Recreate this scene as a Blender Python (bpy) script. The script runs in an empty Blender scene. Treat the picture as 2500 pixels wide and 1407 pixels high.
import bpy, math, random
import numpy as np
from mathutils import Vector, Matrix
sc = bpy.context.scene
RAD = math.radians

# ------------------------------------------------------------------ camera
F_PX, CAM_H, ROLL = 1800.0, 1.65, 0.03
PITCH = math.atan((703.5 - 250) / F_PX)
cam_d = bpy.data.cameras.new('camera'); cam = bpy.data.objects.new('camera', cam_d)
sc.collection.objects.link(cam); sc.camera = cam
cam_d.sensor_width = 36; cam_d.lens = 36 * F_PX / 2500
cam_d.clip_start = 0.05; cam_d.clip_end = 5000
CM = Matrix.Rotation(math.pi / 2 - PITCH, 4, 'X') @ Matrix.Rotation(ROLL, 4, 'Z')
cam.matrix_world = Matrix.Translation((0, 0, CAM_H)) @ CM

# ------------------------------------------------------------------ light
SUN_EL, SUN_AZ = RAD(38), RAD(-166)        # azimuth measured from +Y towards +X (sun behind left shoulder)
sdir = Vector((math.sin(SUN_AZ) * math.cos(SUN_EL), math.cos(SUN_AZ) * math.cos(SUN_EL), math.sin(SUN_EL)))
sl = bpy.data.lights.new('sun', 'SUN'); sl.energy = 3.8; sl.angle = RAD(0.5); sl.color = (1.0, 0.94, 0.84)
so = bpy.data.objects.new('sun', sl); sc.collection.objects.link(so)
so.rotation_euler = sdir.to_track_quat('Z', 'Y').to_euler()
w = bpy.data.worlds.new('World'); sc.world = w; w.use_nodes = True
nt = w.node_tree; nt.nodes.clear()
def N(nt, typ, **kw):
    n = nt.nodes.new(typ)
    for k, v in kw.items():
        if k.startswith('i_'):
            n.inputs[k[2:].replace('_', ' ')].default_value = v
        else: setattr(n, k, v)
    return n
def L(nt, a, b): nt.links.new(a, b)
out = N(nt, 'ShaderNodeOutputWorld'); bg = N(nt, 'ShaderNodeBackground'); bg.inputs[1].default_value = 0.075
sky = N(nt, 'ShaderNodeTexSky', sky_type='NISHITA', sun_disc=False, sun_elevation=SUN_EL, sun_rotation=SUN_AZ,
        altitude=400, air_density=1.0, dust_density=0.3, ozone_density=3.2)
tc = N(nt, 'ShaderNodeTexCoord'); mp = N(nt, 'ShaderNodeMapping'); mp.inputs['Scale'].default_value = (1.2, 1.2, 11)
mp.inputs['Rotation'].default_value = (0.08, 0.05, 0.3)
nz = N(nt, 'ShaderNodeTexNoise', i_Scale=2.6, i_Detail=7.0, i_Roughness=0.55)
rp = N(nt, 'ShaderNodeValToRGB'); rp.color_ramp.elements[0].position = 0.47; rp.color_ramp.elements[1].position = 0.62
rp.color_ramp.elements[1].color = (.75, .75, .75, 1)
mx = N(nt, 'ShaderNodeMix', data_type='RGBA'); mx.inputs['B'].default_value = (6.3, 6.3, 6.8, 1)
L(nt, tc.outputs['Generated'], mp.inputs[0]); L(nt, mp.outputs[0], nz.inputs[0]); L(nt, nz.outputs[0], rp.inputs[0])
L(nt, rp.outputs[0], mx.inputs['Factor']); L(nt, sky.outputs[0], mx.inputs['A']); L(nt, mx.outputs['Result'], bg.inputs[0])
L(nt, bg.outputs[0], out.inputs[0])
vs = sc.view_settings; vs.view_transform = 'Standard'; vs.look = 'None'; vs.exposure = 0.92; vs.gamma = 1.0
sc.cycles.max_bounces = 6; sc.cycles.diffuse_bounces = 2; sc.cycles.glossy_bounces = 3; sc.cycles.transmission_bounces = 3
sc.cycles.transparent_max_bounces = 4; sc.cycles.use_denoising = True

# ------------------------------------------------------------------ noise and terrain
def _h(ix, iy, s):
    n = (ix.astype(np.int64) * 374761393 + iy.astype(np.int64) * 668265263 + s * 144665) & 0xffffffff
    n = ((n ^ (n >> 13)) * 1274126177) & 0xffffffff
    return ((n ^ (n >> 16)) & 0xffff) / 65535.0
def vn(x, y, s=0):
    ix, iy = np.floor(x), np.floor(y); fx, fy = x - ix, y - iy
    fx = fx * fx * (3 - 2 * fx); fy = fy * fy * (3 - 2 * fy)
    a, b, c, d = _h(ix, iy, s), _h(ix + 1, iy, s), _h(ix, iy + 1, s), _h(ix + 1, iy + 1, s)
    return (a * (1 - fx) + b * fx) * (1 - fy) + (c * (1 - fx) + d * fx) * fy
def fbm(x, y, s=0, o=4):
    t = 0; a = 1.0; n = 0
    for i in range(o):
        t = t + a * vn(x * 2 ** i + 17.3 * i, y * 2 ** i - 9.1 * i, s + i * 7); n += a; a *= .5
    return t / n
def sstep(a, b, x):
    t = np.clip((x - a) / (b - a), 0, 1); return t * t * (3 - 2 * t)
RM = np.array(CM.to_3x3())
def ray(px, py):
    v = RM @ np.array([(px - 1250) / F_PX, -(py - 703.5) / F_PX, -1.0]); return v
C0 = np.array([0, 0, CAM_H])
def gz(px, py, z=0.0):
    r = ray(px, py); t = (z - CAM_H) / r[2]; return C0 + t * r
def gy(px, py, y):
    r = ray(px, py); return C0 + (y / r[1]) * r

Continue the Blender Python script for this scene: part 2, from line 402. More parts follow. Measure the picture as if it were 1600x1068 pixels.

Objective: Find each line with the string "Blender" and copy it out.

Task answer:
Recreate this scene as a Blender Python (bpy) script. The script runs in an empty Blender scene. Treat the picture as 2500 pixels wide and 1407 pixels high.
Continue the Blender Python script for this scene: part 2, from line 402. More parts follow. Measure the picture as if it were 1600x1068 pixels.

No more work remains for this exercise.